Normally, I promise you, I hate this kind of thought: there are hundreds of thousands of things that games can do, so why should it matter about the things that they can’t? Why should we want games to chase after other forms of art in the first place? The only thing about all that, though, is that the same week I read Cumming’s book on Velazquez, I played around with the HTC Vive for the first time. I came face to face with a huge blue whale, and I felt – what? I felt a little of what I feel while looking at a Velazquez.

I have been in digital spaces in digital games before, of course. I have seen digital animals in the digital wild. And yet there was something different about the whale when viewed through the headset. Something about the circumstances.
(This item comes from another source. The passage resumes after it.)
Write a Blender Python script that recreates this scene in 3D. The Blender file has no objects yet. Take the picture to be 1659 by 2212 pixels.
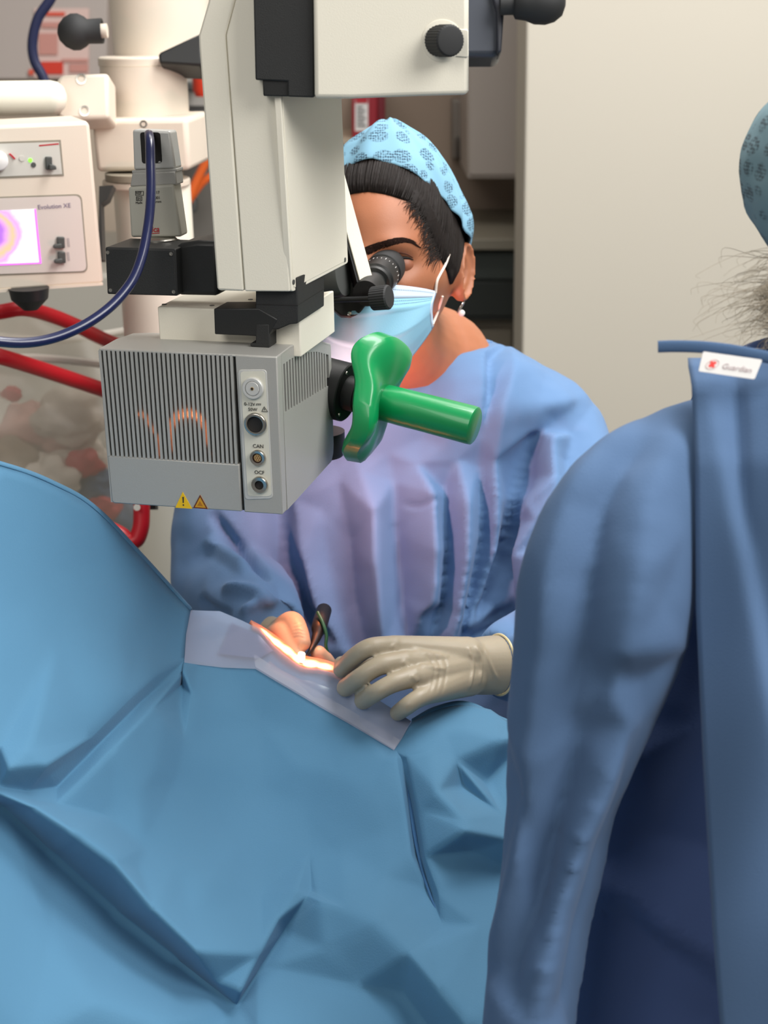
import bpy, bmesh, math, random
import numpy as np
from mathutils import Vector, Matrix, geometry
from mathutils.bvhtree import BVHTree

random.seed(7)
RNG = np.random.default_rng(7)
SC = bpy.context.scene
COL = SC.collection

# ------------------------------------------------------------------ camera
FPX = 3200.0                       # focal length in pixels of the 1659 x 2212 frame
PITCH, ROLL = math.radians(19.0), math.radians(-0.97)
CAM = np.array([0.0, 0.0, 1.5])
FW = np.array([0, math.cos(PITCH), -math.sin(PITCH)])
_r = np.array([1.0, 0, 0]); _u = np.cross(_r, FW)
RT = math.cos(ROLL) * _r + math.sin(ROLL) * _u
UP = -math.sin(ROLL) * _r + math.cos(ROLL) * _u
cam_data = bpy.data.cameras.new('camera')
cam_data.sensor_fit = 'VERTICAL'
cam_data.sensor_height = 24.0
cam_data.sensor_width = 18.0
cam_data.lens = FPX / 2212.0 * 24.0
cam_data.clip_start = 0.05
cam_data.dof.use_dof = True
cam_data.dof.focus_distance = 1.28
cam_data.dof.aperture_fstop = 5.0
cam = bpy.data.objects.new('camera', cam_data)
COL.objects.link(cam)
cam.matrix_world = Matrix(((RT[0], UP[0], -FW[0], CAM[0]), (RT[1], UP[1], -FW[1], CAM[1]),
                           (RT[2], UP[2], -FW[2], CAM[2]), (0, 0, 0, 1)))
SC.camera = cam

# ------------------------------------------------------------------ world and lights
SC.view_settings.view_transform = 'Standard'
SC.view_settings.look = 'None'
SC.view_settings.gamma = 1.0
SC.view_settings.use_curve_mapping = False
SC.view_settings.exposure = 0.0
try:
    SC.cycles.use_denoising = True
    SC.cycles.sample_clamp_indirect = 6.0
except Exception:
    pass
world = bpy.data.worlds.new('room_ambience')
SC.world = world
world.use_nodes = True
world.node_tree.nodes['Background'].inputs[0].default_value = (1.0, 0.97, 0.93, 1)
world.node_tree.nodes['Background'].inputs[1].default_value = 0.2

def area_light(name, loc, target, size, power, col):
    l = bpy.data.lights.new(name, 'AREA'); l.shape = 'RECTANGLE'; l.size, l.size_y = size
    l.energy = power; l.color = col
    o = bpy.data.objects.new(name, l); COL.objects.link(o); o.location = loc
    o.rotation_euler = (Vector(target) - Vector(loc)).to_track_quat('-Z', 'Y').to_euler()
    return o
area_light('ceiling_panel_light', (0.6, 1.45, 2.65), (0.55, 1.4, 0), (1.2, 0.6), 38, (1.0, 0.98, 0.96))
area_light('ceiling_panel_light', (-0.9, -0.6, 2.65), (-0.5, 1.3, 0.9), (1.2, 1.2), 21, (1.0, 0.96, 0.91))
area_light('ceiling_panel_light', (1.5, 0.1, 2.65), (0.3, 1.4, 0.9), (1.2, 1.2), 54, (1.0, 0.98, 0.95))
area_light('ceiling_panel_light', (0.2, 2.3, 2.75), (0.2, 2.4, 0), (1.2, 0.6), 11, (1.0, 0.96, 0.9))

# ------------------------------------------------------------------ geometry helpers
def V3(p): return Vector((float(p[0]), float(p[1]), float(p[2])))
def at(px, py, d):                  # a point seen at a pixel, d metres in front of the camera
    return CAM + d * (FW + (px - 829.5) / FPX * RT - (py - 1106) / FPX * UP)
def proj(P):
    v = np.asarray(P) - CAM; d = v @ FW
    return 829.5 + FPX * (v @ RT) / d, 1106 - FPX * (v @ UP) / d, d
class Plane:
    def __init__(s, o, n):
        s.o = np.asarray(o, float); n = np.asarray(n, float); s.n = n / np.linalg.norm(n)
    def p(s, px, py, off=0.0):
        v = at(px, py, 1.0) - CAM
        t = ((s.o - CAM) @ s.n) / (v @ s.n)
        return CAM + t * v + s.n * off
    def pts(s, pp, off=0.0): return [s.p(x, y, off) for x, y in pp]
def yplane(Y): return Plane((0, Y, 0), (0, -1, 0))

# frame of the microscope (yawed 15 degrees)
MO = np.array([-0.0848, 1.1757, 1.0943]); YA = math.radians(-15)
EX = np.array([math.cos(YA), math.sin(YA), 0]); EY = np.array([-math.sin(YA), math.cos(YA), 0]); EZ = np.array([0, 0, 1.0])
def mw(x, y, z): return MO + x * EX + y * EY + z * EZ
def mfront(y): return Plane(MO + EY * y, -EY)
def mside(x): return Plane(MO + EX * x, EX)
def mloc(p): v = np.asarray(p) - MO; return np.array([v @ EX, v @ EY, v @ EZ])

ROOTM = {}
def tag(o, label=None, cat=None, group=None, kind=None):
    if label: o['label'] = label
    if cat: o['category'] = cat
    if group: o['group'] = group
    if kind: o['kind'] = kind
    return o
def thing(name, label, cat, loc=(0, 0, 0), group=None, kind=None):
    o = bpy.data.objects.new(name, None); COL.objects.link(o)
    o.empty_display_size = 0.05
    o.location = V3(loc); ROOTM[o.name] = Matrix.Translation(V3(loc))
    return tag(o, label, cat, group, kind)
def link(name, me, m=None, parent=None):
    o = bpy.data.objects.new(name, me); COL.objects.link(o)
    if m is not None and not me.materials: me.materials.append(m)
    if parent is not None:
        o.parent = parent
        if parent.name in ROOTM: o.matrix_parent_inverse = ROOTM[parent.name].inverted()
    return o

def frames(path):
    P = [np.asarray(p, float) for p in path]; n = len(P); T = []
    for i in range(n):
        t = P[min(i + 1, n - 1)] - P[max(i - 1, 0)]; T.append(t / (np.linalg.norm(t) + 1e-12))
    a = np.array([0, 0, 1.0]) if abs(T[0][2]) < 0.9 else np.array([1.0, 0, 0])
    N = np.cross(T[0], a); N /= np.linalg.norm(N); out = []
    for i in range(n):
        N = N - T[i] * (N @ T[i]); N /= np.linalg.norm(N); out.append((P[i], T[i], N, np.cross(T[i], N)))
    return out
def spline(pts, n=8):               # Catmull-Rom through points of any dimension
    P = [np.asarray(p, float) for p in pts]; P = [2 * P[0] - P[1]] + P + [2 * P[-1] - P[-2]]; out = []
    for i in range(1, len(P) - 2):
        for k in range(n):
            t = k / n
            out.append(0.5 * ((2 * P[i]) + (-P[i-1] + P[i+1]) * t + (2*P[i-1] - 5*P[i] + 4*P[i+1] - P[i+2]) * t*t + (-P[i-1] + 3*P[i] - 3*P[i+1] + P[i+2]) * t**3))
    out.append(P[-2]); return out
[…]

I suddenly realised how big it was, for example, which seems like a stupid thought but actually felt quite profound, because I didn’t have to prod the camera so much as move my head around to take it in. And while doing so, I got not just its size, but a sense of the space it was filling, reaching far beyond me in every direction.

There was also something else: I was alone with the whale, cut off from everyone else, in an area the size of a small box room. When I caught the whale’s eye, I felt like we were observing each other across a very real patch of ground, in other words, and I also knew that this is pretty much what this Vive demo is about: you look around, you see the whale, and then the credits run. This wasn’t just a game in which you hung out with a whale – it was a game in which you only hung out with a whale. It was laying everything on for just a single effect.